Pochi giorni fa è arrivato a Nairobi anche il dottor Ziada. Alcuni di voi se lo ricorderanno come il dottore sudanese fatto prigioniero quattro anni fa dai governativi insieme all'italiano dottor Meo, e che poi è tornato a lavorare in Sudan, sulle monta-gne Nuba, in un progetto finanziato dall'AIFO. Ziada è un personaggio su cui si potrebbe scrivere un libro. Adesso ha portato a Nairobi due ragazze che devono essere operate per un gozzo che sta degenerando, e un bambino di sei/sette anni, nato con una malformazione al viso, una specie di doppio naso. Per il resto è un bel bambino, sano e vivace. Stiamo cercando di trovare un chirurgo plastico che gli ridoni sembianze più accettabili.
Il vostro sostegno ci permette di far studiare personaggi come Paolino, Moses e le bambine di Anita, di far operare il piccolo Nuba deformato, di cui non so ancora il nome.

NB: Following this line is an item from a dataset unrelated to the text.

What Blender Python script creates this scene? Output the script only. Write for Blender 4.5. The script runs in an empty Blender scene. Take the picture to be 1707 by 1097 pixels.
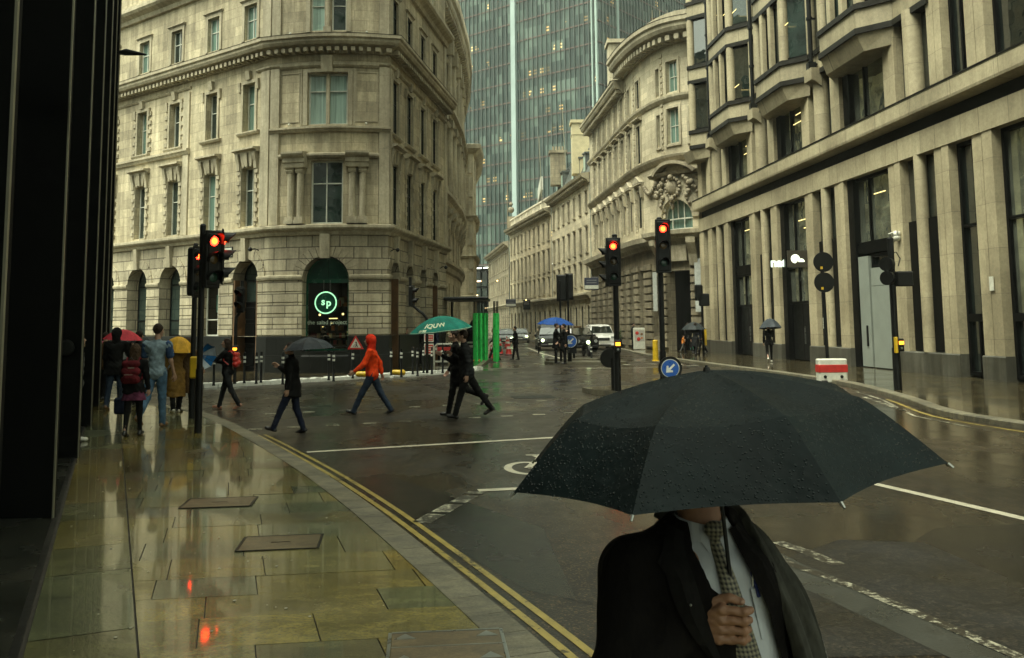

E di fare tante altre cose, come far funzionare il dispensario che abbiamo aperto a Kivuli con un'infermiera a tempo pieno.... Ma di questo vi racconterò un'altra volta, così come di Nadia e Giovanni, la coppia di Lecco che è venuta a stare con noi per un paio d'anni...
Solo un'ultima cosa: che cos'è che fa funzionare Kivuli? Senz'altro il vostro aiuto. Ma c'è anche qualcos'altro, di più profondo. Forse si potrebbe fare il paragone con il pozzo che abbiamo fatto perforare lo scorso maggio. Prima avevamo problemi seri, perché ormai nel nostro cortile vivono almeno un'ottantina di persone, e le tubature dell'acquedotto comunale erano quasi sempre vuote, potete immaginare con quali problemi. Adesso il pozzo perforato quasi non si vede, nascosto com'è sotto un tombino. Eppure c'è una perforazione che va fino a 175 metri di profondità, con una pompa che attraverso tubature sotterranee distribuisce acqua a tutte le case; acqua che serve per far da mangiare e tenerci puliti, per innaffiare le piante e i fiori quando non piove. L'acqua è cosi abbondante che la possiamo distribuire, a un costo minimo, anche ai nostri vicini. Ma a Kivuli, a Koinonia e alla Casa di Anita c'è anche un'altra acqua. È un'acqua altrettanto nascosta, ma è acqua viva che genera vita.